3.3. (non-parametric) Wilcoxon rank sum test

• H0: the distribution locations of the credit amounts in both male and female groups of German citizens are same

  H1: the distribution locations of the credit amounts in both male and female groups of German citizens aren’t same

wilcox.test(credit_DE130_short$Credit.amount ~ credit_DE130_short$Gender,
            correct = FALSE,
            exact = FALSE,
            alternative = 'two.sided')

## 
##  Wilcoxon rank sum test
## 
## data:  credit_DE130_short$Credit.amount by credit_DE130_short$Gender
## W = 2087.5, p-value = 0.147
## alternative hypothesis: true location shift is not equal to 0

According to p-value from the test, we fail to reject H0 at p=0.147. Therefore the distribution locations of the credit amount in both male and female groups of German citizens are same

4. Effect size

library(effectsize)

## 
## Attaching package: 'effectsize'

## The following objects are masked from 'package:rstatix':
## 
##     cohens_d, eta_squared

## The following object is masked from 'package:psych':
## 
##     phi

effectsize(wilcox.test(credit_DE130_short$Credit.amount ~ credit_DE130_short$Gender,
                       correct = FALSE,
                       exact = FALSE,
                       alternative = 'two.sided'))
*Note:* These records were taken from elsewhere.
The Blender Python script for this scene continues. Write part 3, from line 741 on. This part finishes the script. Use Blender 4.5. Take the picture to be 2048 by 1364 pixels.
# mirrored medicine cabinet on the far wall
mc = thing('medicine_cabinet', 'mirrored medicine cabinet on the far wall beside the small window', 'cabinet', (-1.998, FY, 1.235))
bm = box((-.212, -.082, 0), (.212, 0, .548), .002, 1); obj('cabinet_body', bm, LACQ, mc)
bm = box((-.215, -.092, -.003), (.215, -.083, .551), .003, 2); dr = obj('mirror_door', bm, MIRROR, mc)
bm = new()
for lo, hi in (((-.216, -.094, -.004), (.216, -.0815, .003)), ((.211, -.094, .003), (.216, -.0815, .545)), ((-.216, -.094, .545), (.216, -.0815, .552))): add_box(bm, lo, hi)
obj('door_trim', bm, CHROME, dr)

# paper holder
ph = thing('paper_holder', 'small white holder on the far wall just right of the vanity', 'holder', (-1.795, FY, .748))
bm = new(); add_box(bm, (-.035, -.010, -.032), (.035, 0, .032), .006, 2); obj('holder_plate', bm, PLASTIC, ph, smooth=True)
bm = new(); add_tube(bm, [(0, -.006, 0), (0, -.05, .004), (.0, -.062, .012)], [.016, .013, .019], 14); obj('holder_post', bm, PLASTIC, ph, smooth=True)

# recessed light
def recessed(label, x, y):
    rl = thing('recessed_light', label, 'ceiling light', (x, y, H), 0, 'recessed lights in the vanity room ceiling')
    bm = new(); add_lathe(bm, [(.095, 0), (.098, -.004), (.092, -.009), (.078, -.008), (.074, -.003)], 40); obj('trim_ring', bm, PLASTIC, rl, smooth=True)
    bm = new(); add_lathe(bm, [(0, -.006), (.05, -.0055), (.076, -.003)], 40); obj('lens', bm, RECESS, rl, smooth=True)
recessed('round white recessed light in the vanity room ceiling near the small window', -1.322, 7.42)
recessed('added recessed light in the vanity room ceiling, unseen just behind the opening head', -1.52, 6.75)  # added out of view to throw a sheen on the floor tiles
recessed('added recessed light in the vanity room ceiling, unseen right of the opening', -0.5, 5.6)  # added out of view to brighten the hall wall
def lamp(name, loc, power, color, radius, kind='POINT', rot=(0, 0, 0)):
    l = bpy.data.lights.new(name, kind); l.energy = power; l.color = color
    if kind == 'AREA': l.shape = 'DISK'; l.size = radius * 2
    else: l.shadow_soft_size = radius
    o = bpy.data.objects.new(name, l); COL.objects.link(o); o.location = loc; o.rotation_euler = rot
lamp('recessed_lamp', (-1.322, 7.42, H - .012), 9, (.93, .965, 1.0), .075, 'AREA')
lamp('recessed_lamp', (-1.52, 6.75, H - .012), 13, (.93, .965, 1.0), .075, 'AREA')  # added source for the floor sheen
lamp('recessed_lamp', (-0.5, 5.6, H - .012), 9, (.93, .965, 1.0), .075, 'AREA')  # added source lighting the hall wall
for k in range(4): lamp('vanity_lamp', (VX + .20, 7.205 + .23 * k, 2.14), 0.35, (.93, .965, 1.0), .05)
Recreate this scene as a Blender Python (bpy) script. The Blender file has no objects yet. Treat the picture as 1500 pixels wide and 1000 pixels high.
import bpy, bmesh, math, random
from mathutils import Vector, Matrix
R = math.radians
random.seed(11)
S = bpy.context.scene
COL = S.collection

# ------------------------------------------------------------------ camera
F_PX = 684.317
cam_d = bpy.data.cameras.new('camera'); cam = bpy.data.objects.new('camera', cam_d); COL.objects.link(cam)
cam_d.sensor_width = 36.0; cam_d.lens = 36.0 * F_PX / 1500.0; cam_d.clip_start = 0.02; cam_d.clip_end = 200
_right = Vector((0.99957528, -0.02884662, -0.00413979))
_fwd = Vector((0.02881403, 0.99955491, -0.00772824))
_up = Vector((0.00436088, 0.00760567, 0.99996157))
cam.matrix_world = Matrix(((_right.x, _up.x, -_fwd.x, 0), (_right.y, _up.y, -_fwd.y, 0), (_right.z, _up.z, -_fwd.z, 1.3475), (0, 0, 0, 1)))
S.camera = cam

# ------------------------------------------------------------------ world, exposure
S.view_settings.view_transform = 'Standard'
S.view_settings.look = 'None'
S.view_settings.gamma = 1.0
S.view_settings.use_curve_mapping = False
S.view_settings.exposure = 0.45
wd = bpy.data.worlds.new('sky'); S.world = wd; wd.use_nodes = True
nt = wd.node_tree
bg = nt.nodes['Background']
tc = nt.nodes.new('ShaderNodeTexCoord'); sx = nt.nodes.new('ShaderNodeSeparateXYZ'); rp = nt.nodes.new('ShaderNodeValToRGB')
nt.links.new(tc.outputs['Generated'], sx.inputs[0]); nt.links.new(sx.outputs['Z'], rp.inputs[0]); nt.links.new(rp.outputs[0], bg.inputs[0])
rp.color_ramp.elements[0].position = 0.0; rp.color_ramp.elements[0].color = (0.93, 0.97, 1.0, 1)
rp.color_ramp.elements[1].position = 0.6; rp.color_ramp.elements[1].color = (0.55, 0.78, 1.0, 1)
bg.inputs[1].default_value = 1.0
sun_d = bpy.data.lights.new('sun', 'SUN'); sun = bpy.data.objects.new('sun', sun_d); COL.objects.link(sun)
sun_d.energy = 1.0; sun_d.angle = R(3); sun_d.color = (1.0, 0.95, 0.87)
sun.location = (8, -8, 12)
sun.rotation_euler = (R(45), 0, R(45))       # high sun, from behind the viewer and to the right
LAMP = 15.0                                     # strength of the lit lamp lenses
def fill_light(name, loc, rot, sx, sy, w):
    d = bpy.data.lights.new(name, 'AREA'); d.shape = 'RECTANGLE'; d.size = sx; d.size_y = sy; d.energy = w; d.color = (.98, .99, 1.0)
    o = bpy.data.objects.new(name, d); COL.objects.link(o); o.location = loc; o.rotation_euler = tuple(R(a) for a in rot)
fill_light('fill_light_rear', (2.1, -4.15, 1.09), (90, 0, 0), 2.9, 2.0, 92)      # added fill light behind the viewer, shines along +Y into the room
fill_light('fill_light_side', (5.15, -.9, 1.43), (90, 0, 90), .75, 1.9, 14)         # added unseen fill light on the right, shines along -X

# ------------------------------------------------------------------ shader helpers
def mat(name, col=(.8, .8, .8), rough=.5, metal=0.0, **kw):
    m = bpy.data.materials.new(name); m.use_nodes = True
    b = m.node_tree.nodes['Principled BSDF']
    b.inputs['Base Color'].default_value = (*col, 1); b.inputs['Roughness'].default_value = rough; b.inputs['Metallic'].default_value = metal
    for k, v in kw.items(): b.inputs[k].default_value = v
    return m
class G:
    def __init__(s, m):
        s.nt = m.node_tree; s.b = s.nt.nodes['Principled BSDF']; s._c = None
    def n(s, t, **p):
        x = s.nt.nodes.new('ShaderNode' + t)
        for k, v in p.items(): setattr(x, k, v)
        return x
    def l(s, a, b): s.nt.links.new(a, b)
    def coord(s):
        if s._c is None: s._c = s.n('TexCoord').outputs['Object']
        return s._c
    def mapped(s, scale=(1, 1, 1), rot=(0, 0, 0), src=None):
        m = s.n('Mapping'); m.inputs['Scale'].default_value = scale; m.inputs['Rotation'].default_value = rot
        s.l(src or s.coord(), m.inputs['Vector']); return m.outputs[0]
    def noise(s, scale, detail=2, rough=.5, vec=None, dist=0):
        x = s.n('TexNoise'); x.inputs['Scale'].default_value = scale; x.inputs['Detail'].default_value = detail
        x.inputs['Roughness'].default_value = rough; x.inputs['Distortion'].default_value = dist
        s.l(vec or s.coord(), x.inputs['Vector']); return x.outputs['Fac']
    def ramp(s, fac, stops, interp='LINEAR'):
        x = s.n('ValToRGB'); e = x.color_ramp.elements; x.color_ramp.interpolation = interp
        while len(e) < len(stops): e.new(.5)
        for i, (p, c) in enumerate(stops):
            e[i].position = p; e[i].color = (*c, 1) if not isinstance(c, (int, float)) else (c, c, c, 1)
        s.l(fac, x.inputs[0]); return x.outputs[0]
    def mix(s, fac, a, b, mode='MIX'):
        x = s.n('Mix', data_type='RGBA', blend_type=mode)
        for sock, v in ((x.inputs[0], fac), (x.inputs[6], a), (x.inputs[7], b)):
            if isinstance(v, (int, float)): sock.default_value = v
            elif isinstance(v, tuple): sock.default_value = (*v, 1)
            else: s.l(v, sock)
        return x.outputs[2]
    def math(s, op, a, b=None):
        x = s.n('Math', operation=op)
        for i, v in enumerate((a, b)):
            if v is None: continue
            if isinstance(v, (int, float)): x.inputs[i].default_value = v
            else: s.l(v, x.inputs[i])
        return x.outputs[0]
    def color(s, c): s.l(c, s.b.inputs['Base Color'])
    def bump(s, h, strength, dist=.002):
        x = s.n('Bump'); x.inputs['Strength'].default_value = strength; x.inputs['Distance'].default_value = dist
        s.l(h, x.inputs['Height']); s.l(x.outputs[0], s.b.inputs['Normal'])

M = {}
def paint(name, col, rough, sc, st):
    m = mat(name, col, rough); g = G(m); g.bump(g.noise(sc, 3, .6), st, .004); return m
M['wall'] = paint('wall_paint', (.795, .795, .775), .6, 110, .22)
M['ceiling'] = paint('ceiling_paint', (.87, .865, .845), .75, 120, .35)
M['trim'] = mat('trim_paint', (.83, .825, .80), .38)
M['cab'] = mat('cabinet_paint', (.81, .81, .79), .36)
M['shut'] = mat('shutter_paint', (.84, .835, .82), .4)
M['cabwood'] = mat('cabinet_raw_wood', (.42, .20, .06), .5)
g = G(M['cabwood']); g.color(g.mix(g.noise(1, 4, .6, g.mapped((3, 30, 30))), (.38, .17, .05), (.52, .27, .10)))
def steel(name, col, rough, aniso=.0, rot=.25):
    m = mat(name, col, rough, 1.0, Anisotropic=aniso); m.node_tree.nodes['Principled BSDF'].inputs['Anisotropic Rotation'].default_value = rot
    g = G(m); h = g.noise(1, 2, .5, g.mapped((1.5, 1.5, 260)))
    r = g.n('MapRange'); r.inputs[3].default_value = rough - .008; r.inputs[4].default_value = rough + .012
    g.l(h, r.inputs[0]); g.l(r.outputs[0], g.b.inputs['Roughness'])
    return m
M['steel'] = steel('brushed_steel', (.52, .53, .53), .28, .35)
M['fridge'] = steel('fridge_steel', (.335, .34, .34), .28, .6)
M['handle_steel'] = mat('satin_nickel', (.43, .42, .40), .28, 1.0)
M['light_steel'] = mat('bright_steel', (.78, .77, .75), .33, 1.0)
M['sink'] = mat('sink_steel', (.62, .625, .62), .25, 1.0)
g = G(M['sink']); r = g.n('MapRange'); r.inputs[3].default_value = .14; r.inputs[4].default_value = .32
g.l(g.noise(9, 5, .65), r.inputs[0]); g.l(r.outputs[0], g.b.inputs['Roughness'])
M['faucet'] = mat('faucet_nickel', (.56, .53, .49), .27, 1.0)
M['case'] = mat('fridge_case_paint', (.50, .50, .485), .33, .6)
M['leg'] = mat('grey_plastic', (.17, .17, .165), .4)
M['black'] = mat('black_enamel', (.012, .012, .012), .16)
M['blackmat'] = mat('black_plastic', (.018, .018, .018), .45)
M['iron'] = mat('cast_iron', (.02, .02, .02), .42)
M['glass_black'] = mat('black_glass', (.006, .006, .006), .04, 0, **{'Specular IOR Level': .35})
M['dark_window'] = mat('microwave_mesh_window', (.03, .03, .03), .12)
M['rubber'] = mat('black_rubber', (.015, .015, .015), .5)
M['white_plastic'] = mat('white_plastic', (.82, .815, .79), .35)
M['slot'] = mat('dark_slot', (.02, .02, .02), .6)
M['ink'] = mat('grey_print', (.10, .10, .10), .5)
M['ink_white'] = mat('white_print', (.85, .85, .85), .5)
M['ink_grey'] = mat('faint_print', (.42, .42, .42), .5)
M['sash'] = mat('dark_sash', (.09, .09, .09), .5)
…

## r (rank biserial) |        95% CI
## ---------------------------------
## 0.16              | [-0.05, 0.36]

The ‘r’ value tells us, that the difference between the distribution locations is ‘small’.

5. Conclussions

For explanation of the results, it can be interpreted, that the credit amounts taken by male and female citizens in Germany are equal, except small difference.